The credit fears that are driving these big movements after upgrades and downgrades are evident in returns for the year. The highest-rated junk bonds, those in the BB tier, gained nearly 16% in 2019, the most since 2009, according to Bloomberg Barclays index data. Those rated in the CCC tier returned 9.5%, including interest payments and price moves.

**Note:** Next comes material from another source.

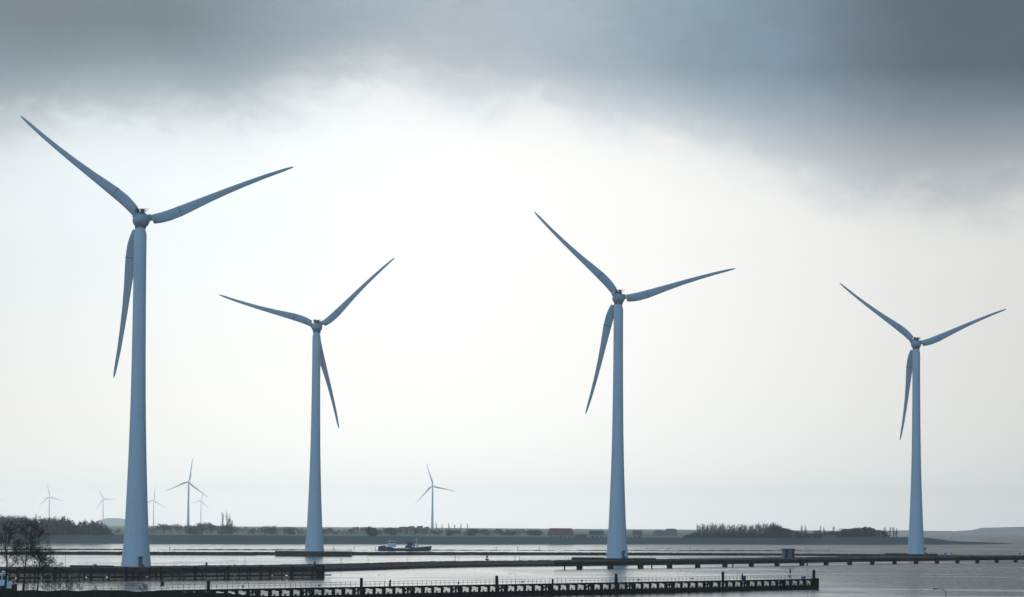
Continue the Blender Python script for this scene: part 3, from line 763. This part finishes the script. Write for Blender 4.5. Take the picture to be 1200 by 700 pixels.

There may be reason to be alarmed. A measure of U.S. manufacturing activity in December fell to its weakest level since 2009, and the sector contracted for a fifth straight month. Also, elevated tensions with Iran could make investors more cautious. But since early November, many investors have grown slightly less worried about a recession, which has lifted Treasury yields a little higher. The service sector is expanding faster than many analysts had forecast.

Get Cautious?

Even putting macreconomic questions aside, it may make sense to be cautious now, just because prices have grown so elevated, investors said. U.S. junk bonds have been rallying for more than a decade. Since the start of 2009, the size of the market has more than tripled, to about $1.29 trillion, as companies have broadly borrowed more, and offloading bonds in any downturn may be difficult given how much debt is out there.

With the junk-bond market having grown so much, there are more potential risks for both companies and investors, said Michael Temple, director of credit research for the U.S. at Amundi Pioneer, which oversees about $86 billion in assets.

“There’s less of a margin for error if you own bonds now,” Temple said. “Companies that have a lot of debt don’t have a lot of time to improve results because we’re near the end of the credit cycle.”

If credit markets seize up, the lowest-rated borrowers may have trouble refinancing debt, potentially forcing them to file for bankruptcy. Those kinds of risks are leaving some investors “a little bit more on the edge than they were a few years ago,” according to Jody Lurie, a corporate credit analyst at Janney Montgomery Scott, which manages $90 billion.

“In those periods you are a little bit more attuned to any narrative to the positive or negative that relate to individual company stories,” she said.